Eakinomics: Does
Anyone Believe in Trade Anymore?
The driving force of international trade is the simple notion of comparative advantage
– the idea that even if one nation is more productive than another in everything, they can
engage in trade and both can
come out ahead. A simple example is to suppose that, in the United States,
workers can produce four high-tech goods (TECH) each hour and eight low-tech
goods each hour (LOW). So, shifting an hour from LOW to TECH costs eight LOWs
and gains four TECHs – each TECH costs 2 LOWs; conversely, each LOW costs 1/2
of a TECH. Meanwhile, out there in EverywhereElse (EE), workers can produce
one TECH each hour and three LOWs – each TECH costs three LOWs and each LOW
costs 1/3 of a TECH.
There are two things to notice. First, the United States is better at
producing both TECH and LOW. But, in the United States, TECHs are relatively
cheap (only 2 LOWs instead of 3), and in EE, LOWs are relatively cheap to
produce (only 1/3 of a TECH instead of 1/2). In this simple world, the United
States should specialize in producing TECH and buy LOWs from EE at a price
below 1/2 TECH each. It gets the TECH and LOW it wants at a lower overall
cost. Similarly, EE should specialize in making LOWs and get the TECH it
wants from the United States at a price cheaper than three LOWs. EE can also
be better off.
These are the gains from trade that have, in turn, produced enormous gains in
global prosperity. They are also the gains that seem to be frittered away on
a daily basis.
There are a few policy errors being made. The first, and most obvious, are
tariffs. Clearly, if you are a U.S. producer of LOWs, getting some
short-sighted policymaker to impose a tariff will raise the U.S. price of EE
LOWs, stop the trade, keep you in the LOW business, and make the entire country worse off.

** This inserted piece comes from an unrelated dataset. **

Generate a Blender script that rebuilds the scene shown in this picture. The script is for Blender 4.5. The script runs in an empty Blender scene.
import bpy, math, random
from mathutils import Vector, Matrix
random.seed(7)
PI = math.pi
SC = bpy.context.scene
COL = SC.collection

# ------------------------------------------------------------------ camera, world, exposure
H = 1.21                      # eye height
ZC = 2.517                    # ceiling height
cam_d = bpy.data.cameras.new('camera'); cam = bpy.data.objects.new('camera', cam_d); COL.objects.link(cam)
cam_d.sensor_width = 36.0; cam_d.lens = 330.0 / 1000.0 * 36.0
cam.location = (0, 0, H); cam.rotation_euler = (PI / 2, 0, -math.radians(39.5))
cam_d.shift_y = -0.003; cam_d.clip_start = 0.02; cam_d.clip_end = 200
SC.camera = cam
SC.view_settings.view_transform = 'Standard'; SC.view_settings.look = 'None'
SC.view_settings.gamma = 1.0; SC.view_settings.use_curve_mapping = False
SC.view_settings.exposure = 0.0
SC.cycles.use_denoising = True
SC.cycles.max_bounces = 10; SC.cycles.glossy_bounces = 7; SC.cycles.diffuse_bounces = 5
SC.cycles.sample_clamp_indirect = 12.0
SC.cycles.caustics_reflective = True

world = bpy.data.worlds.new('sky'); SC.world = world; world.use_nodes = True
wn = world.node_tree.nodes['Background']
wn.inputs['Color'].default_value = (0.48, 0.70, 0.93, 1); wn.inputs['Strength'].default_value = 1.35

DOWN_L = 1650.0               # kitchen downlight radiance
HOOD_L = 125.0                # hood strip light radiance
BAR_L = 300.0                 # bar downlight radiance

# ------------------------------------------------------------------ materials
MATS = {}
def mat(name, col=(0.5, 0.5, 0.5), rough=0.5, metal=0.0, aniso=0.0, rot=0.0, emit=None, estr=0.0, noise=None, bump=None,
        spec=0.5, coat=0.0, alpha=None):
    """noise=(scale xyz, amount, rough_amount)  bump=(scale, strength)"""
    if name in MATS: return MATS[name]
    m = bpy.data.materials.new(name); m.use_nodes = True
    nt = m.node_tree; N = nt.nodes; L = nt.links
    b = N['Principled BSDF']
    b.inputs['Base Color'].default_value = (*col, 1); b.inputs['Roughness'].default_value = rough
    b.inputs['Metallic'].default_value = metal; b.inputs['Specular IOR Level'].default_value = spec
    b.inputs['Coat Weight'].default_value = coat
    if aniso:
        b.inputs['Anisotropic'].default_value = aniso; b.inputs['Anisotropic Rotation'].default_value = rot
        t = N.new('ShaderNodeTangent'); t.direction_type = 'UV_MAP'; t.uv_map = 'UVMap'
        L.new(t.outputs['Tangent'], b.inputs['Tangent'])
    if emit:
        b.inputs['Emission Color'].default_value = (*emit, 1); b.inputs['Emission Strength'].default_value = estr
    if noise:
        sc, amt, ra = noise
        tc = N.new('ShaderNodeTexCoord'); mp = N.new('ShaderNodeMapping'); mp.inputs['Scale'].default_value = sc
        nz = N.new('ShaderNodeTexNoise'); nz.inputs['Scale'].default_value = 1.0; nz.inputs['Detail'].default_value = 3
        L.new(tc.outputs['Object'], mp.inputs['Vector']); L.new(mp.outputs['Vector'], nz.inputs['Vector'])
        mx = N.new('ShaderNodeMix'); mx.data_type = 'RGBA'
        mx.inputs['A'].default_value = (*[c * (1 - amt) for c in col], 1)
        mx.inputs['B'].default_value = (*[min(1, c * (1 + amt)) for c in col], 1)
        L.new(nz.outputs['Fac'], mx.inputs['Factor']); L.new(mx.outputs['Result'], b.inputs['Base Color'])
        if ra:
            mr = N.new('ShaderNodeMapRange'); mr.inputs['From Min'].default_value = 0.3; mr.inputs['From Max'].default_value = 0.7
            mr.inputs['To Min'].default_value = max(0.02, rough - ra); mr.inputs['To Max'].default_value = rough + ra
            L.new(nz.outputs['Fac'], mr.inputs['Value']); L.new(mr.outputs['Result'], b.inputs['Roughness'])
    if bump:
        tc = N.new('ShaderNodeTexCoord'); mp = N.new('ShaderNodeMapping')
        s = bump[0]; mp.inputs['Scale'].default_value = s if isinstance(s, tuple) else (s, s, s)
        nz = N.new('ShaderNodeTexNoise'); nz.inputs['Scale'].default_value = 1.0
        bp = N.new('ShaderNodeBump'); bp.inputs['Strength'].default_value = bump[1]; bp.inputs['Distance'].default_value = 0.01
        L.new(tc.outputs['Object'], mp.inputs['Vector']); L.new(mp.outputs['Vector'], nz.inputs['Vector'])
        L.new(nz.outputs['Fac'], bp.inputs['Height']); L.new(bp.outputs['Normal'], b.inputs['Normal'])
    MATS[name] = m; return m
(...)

One can think of this as a tax on everyone – especially TECH workers – to
subsidize LOW producers.
This can also be done to “protect” blue-collar workers. Notice that a key
aspect of the mechanism that produces gains is that the United States shifts
its workers from LOW to TECH. This assumes that those workers are identical
to those in TECH and can immediately do the job. In reality, it might require
time and be costly to shift, and workers might need to acquire new skills.
The temptation to short-circuit the impact of trade has been overwhelming.
The other popular concept at the moment is “re-shoring” or “on-shoring”
production. In the context of this simple example, it is bringing back to the
United States the production of LOW. Politicians will tell you this makes
sense because U.S. workers can make more LOWs in an hour than EE, but in
reality, it is reversing
and giving up the gains from trade.
When trade is between individuals, nobody thinks twice about interfering with
comparative advantage. But somehow when the trade crosses international
boundaries, policymakers lose their bearings.